New report spells trouble for music industry, not Apple

This is a great article in USA today of all places.

"People want their music without restrictions, and too many legal downloads, like those from iTunes, come with restrictions. You can't copy them to another player, or you're limited to how often you can do it, or you have to jump through the hoops of burning your iTunes tracks to CD and re-ripping them to a more useful format. And iTunes works most seamlessly with just one brand of music player: Apple. Right now it's not as much of an issue, with iPods having a dominant market share. But as cellphones with built-in MP3 players gain popularity, users will find themselves up against an entirely new set of usage restrictions.

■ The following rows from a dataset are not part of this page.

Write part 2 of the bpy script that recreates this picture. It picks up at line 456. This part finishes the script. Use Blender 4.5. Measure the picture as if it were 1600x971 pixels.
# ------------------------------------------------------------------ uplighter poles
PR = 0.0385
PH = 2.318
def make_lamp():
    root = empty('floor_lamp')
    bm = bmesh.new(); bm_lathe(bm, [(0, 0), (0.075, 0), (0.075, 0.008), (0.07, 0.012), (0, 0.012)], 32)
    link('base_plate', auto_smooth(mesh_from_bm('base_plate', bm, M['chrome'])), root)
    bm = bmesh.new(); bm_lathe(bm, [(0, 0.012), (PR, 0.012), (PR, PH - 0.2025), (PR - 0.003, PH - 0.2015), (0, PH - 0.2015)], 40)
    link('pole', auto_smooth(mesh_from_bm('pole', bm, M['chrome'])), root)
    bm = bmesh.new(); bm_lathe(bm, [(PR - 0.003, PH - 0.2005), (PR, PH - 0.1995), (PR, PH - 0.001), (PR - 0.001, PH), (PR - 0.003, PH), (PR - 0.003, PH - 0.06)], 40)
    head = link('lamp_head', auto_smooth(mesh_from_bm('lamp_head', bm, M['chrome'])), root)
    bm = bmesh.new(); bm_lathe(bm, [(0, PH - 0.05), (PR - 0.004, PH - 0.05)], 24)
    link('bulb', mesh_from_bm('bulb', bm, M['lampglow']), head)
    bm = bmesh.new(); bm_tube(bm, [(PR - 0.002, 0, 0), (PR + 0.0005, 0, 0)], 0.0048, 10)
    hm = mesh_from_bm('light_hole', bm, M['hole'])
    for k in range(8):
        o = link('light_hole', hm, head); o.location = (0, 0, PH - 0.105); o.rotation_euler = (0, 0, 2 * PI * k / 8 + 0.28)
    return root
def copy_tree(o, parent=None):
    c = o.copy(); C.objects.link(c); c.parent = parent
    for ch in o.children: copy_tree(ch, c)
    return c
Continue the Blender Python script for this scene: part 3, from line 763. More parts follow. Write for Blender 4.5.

Some subscription services will delete the music from your player when you cancel your subscription.

You'd almost be better off buying an LP.

Buy a CD or use a program like eMule to steal music and you have no restrictions. And that's what people want.

They don't want to have to match their music store with their music player any more than they want to have to match their brands of gasoline with their brands of car. They want, in short, to be able to use today's music the same ways they used yesterday's: Any way they want.

In fact, the industry's been down this road before and hit a similar wall. In the first decades of the 20th century, the wax cylinders (and, later, 78rpm disks) on which music was recorded worked only with specific players. Industry attempts to monopolize the technology led only to poor sales."